[start]

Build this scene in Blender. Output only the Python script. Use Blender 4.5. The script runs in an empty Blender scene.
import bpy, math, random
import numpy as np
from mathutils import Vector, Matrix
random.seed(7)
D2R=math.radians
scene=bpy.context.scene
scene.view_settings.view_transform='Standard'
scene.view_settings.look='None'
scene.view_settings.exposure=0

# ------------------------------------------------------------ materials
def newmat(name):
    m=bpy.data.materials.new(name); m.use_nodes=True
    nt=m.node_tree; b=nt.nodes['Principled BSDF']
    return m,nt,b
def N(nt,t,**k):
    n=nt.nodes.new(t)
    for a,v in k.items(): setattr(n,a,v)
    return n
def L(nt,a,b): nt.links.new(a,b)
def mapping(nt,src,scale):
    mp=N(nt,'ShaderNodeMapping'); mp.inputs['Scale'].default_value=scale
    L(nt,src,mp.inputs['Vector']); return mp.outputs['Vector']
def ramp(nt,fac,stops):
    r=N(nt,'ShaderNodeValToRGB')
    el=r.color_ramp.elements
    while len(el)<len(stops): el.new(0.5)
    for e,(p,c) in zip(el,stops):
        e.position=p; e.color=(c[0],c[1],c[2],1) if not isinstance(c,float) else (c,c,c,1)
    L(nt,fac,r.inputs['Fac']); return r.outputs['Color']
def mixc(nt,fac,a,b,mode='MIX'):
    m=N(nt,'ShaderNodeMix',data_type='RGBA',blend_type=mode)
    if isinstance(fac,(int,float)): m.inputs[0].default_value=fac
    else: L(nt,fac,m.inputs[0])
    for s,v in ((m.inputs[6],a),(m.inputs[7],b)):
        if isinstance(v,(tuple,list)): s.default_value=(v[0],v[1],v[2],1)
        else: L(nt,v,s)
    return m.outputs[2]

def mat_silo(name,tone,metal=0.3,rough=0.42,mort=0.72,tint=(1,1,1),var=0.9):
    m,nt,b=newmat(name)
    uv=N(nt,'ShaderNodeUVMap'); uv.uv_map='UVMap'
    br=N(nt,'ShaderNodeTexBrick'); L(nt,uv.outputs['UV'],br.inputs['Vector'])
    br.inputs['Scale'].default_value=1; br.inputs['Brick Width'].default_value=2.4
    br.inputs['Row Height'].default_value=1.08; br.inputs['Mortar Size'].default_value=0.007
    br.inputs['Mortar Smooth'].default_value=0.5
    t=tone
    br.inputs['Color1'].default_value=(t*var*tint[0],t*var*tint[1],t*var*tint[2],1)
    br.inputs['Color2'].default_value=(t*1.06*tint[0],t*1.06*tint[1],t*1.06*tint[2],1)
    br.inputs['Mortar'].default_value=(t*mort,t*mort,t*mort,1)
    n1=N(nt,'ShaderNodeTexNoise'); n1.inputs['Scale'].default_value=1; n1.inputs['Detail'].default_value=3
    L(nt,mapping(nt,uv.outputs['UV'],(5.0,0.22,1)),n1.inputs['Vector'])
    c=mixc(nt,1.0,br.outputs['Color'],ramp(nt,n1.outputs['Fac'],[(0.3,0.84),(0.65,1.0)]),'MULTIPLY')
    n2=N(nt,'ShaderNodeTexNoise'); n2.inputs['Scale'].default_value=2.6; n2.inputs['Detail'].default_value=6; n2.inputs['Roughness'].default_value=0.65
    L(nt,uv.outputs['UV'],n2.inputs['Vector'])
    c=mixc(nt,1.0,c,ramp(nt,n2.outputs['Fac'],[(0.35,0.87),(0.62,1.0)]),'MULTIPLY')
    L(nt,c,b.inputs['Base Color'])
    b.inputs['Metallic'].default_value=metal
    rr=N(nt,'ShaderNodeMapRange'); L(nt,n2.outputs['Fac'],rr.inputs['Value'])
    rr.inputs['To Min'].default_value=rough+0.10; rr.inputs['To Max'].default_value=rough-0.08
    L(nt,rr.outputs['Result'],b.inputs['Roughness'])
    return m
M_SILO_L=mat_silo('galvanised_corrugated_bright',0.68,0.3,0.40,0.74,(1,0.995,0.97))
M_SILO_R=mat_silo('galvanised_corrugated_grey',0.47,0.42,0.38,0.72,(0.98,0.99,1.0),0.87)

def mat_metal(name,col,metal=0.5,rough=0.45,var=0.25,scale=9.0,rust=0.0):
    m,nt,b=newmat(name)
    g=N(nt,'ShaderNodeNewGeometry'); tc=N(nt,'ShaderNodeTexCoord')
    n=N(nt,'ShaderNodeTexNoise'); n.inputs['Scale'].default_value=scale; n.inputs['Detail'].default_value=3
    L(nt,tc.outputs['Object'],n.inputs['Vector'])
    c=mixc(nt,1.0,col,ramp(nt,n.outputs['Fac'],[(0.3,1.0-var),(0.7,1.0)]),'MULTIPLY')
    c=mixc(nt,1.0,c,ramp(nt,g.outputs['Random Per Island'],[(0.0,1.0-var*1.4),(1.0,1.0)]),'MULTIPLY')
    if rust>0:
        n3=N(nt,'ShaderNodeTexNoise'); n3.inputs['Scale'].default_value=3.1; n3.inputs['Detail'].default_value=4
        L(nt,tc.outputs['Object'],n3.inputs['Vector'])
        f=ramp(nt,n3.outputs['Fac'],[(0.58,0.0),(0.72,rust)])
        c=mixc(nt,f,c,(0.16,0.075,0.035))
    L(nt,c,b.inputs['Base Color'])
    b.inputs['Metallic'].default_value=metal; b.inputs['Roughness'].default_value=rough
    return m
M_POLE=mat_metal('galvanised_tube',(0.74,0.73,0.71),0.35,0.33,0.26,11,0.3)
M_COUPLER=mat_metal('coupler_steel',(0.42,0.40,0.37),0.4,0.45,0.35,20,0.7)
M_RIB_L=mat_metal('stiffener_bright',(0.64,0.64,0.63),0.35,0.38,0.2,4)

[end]

Set problem:
Reproduce the listing shown above in its entirety, exactly.

Output for this exercise:
Build this scene in Blender. Output only the Python script. Use Blender 4.5. The script runs in an empty Blender scene.
import bpy, math, random
import numpy as np
from mathutils import Vector, Matrix
random.seed(7)
D2R=math.radians
scene=bpy.context.scene
scene.view_settings.view_transform='Standard'
scene.view_settings.look='None'
scene.view_settings.exposure=0

# ------------------------------------------------------------ materials
def newmat(name):
    m=bpy.data.materials.new(name); m.use_nodes=True
    nt=m.node_tree; b=nt.nodes['Principled BSDF']
    return m,nt,b
def N(nt,t,**k):
    n=nt.nodes.new(t)
    for a,v in k.items(): setattr(n,a,v)
    return n
def L(nt,a,b): nt.links.new(a,b)
def mapping(nt,src,scale):
    mp=N(nt,'ShaderNodeMapping'); mp.inputs['Scale'].default_value=scale
    L(nt,src,mp.inputs['Vector']); return mp.outputs['Vector']
def ramp(nt,fac,stops):
    r=N(nt,'ShaderNodeValToRGB')
    el=r.color_ramp.elements
    while len(el)<len(stops): el.new(0.5)
    for e,(p,c) in zip(el,stops):
        e.position=p; e.color=(c[0],c[1],c[2],1) if not isinstance(c,float) else (c,c,c,1)
    L(nt,fac,r.inputs['Fac']); return r.outputs['Color']
def mixc(nt,fac,a,b,mode='MIX'):
    m=N(nt,'ShaderNodeMix',data_type='RGBA',blend_type=mode)
    if isinstance(fac,(int,float)): m.inputs[0].default_value=fac
    else: L(nt,fac,m.inputs[0])
    for s,v in ((m.inputs[6],a),(m.inputs[7],b)):
        if isinstance(v,(tuple,list)): s.default_value=(v[0],v[1],v[2],1)
        else: L(nt,v,s)
    return m.outputs[2]

def mat_silo(name,tone,metal=0.3,rough=0.42,mort=0.72,tint=(1,1,1),var=0.9):
    m,nt,b=newmat(name)
    uv=N(nt,'ShaderNodeUVMap'); uv.uv_map='UVMap'
    br=N(nt,'ShaderNodeTexBrick'); L(nt,uv.outputs['UV'],br.inputs['Vector'])
    br.inputs['Scale'].default_value=1; br.inputs['Brick Width'].default_value=2.4
    br.inputs['Row Height'].default_value=1.08; br.inputs['Mortar Size'].default_value=0.007
    br.inputs['Mortar Smooth'].default_value=0.5
    t=tone
    br.inputs['Color1'].default_value=(t*var*tint[0],t*var*tint[1],t*var*tint[2],1)
    br.inputs['Color2'].default_value=(t*1.06*tint[0],t*1.06*tint[1],t*1.06*tint[2],1)
    br.inputs['Mortar'].default_value=(t*mort,t*mort,t*mort,1)
    n1=N(nt,'ShaderNodeTexNoise'); n1.inputs['Scale'].default_value=1; n1.inputs['Detail'].default_value=3
    L(nt,mapping(nt,uv.outputs['UV'],(5.0,0.22,1)),n1.inputs['Vector'])
    c=mixc(nt,1.0,br.outputs['Color'],ramp(nt,n1.outputs['Fac'],[(0.3,0.84),(0.65,1.0)]),'MULTIPLY')
    n2=N(nt,'ShaderNodeTexNoise'); n2.inputs['Scale'].default_value=2.6; n2.inputs['Detail'].default_value=6; n2.inputs['Roughness'].default_value=0.65
    L(nt,uv.outputs['UV'],n2.inputs['Vector'])
    c=mixc(nt,1.0,c,ramp(nt,n2.outputs['Fac'],[(0.35,0.87),(0.62,1.0)]),'MULTIPLY')
    L(nt,c,b.inputs['Base Color'])
    b.inputs['Metallic'].default_value=metal
    rr=N(nt,'ShaderNodeMapRange'); L(nt,n2.outputs['Fac'],rr.inputs['Value'])
    rr.inputs['To Min'].default_value=rough+0.10; rr.inputs['To Max'].default_value=rough-0.08
    L(nt,rr.outputs['Result'],b.inputs['Roughness'])
    return m
M_SILO_L=mat_silo('galvanised_corrugated_bright',0.68,0.3,0.40,0.74,(1,0.995,0.97))
M_SILO_R=mat_silo('galvanised_corrugated_grey',0.47,0.42,0.38,0.72,(0.98,0.99,1.0),0.87)

def mat_metal(name,col,metal=0.5,rough=0.45,var=0.25,scale=9.0,rust=0.0):
    m,nt,b=newmat(name)
    g=N(nt,'ShaderNodeNewGeometry'); tc=N(nt,'ShaderNodeTexCoord')
    n=N(nt,'ShaderNodeTexNoise'); n.inputs['Scale'].default_value=scale; n.inputs['Detail'].default_value=3
    L(nt,tc.outputs['Object'],n.inputs['Vector'])
    c=mixc(nt,1.0,col,ramp(nt,n.outputs['Fac'],[(0.3,1.0-var),(0.7,1.0)]),'MULTIPLY')
    c=mixc(nt,1.0,c,ramp(nt,g.outputs['Random Per Island'],[(0.0,1.0-var*1.4),(1.0,1.0)]),'MULTIPLY')
    if rust>0:
        n3=N(nt,'ShaderNodeTexNoise'); n3.inputs['Scale'].default_value=3.1; n3.inputs['Detail'].default_value=4
        L(nt,tc.outputs['Object'],n3.inputs['Vector'])
        f=ramp(nt,n3.outputs['Fac'],[(0.58,0.0),(0.72,rust)])
        c=mixc(nt,f,c,(0.16,0.075,0.035))
    L(nt,c,b.inputs['Base Color'])
    b.inputs['Metallic'].default_value=metal; b.inputs['Roughness'].default_value=rough
    return m
M_POLE=mat_metal('galvanised_tube',(0.74,0.73,0.71),0.35,0.33,0.26,11,0.3)
M_COUPLER=mat_metal('coupler_steel',(0.42,0.40,0.37),0.4,0.45,0.35,20,0.7)
M_RIB_L=mat_metal('stiffener_bright',(0.64,0.64,0.63),0.35,0.38,0.2,4)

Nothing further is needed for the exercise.